Now is this happening? who knows? The data is too sloppy and indistinct for anyone to draw these kinds of conclusions – but that in itself is enough to demonstrate that the polls being done today are absolutely useless for any real predictive value. Take a poll on who’s going to win the World Series in October, the results will mean just as much as the results of the Congressional polls do.
Only time will tell but it seems to me that general surveys and polls are pretty useless in Congressional races. People are voting for their rep, not the other guys.
In fact I would say that if Nagin can win it is a pretty good sign that incumbents are hard to beat.

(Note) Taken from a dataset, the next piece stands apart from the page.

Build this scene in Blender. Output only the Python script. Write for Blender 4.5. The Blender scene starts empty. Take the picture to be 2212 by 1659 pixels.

I have yet to see any polling information that shows the Dems are even close to a majority in the house. Here is what I see on my favorite polling site for how things currently look after November:
Governors: 25D 25R
Senate: 48D 51R
House: 205D 230R
So the Dems aren’t showing any majority in either house currently.
Also, I wouldn’t put to much into Nagin’s win. Big city mayors have a lot of dead people voting for them. I seem to remember one mayor of DC being re-elected after being caught with crack and hookers.
Even if you drink the kool aid of the most optomistic outcome for the dems, what would this give you.
Ok you could get an impeachment off the ground and make that pig fly.
But short of something they are not imagining or projecting in their wildest dreams, they would never have enough votes to get a conviction.
And even if somehow they got that GW would probably be out of office before all the testimony was done making the whole process moot.
Exactly. Not only isn’t there enough time, even if the Dems took every single seat up for grabs in the Senate this election, they would still not have 2/3 needed to convict. The reason for that is simple. There are 40 Republican seats that are not up for election this cycle meaning even if the Democrats took EVERY SINGLE SEAT up for election they wouldn’t get 66 seats. The best they could possibly do is 60 seats but there might be some Republicans running unopposed so even 60 might be impossible. So, impeachment is a pipedream.
Conservatives want the Left out. The Left does not. The Left is here to stay.
There is a changing face of the Left. The Democrats are in a difficult situation. Their far left base holds many beliefs that their majority does not hold. Their left hand has to not know what their right hand is doing. But, can we really pretend that both hands are ignorant of each other to such a degree?
Is the Democrat who only embraces some of the beliefs of the far Left really moderate at all?
This is a nation who held the banner of “Peace” under the movement to help the Viet Cong. There absolutely was a base of people that simply did not want our children to die in that foreign war. But, was it really “peace” even for these people? It was really “let the Vietnamese kill themselves, but save our people”, not peace.
In years since we have done anything but look at that horrible lie. We have not held these people account for anything. And, today, over Iraq, we see the very same propaganda although the situation is very different.
If Republicans gain more power now, this means nothing. This only isolates the far Left – the Left – further. This only feeds their movement. Just as if the Democrats gain more power, this only feeds the conservative movement.
The modern conservative movement became what it is under Clinton. Not under Reagan, not under Bush.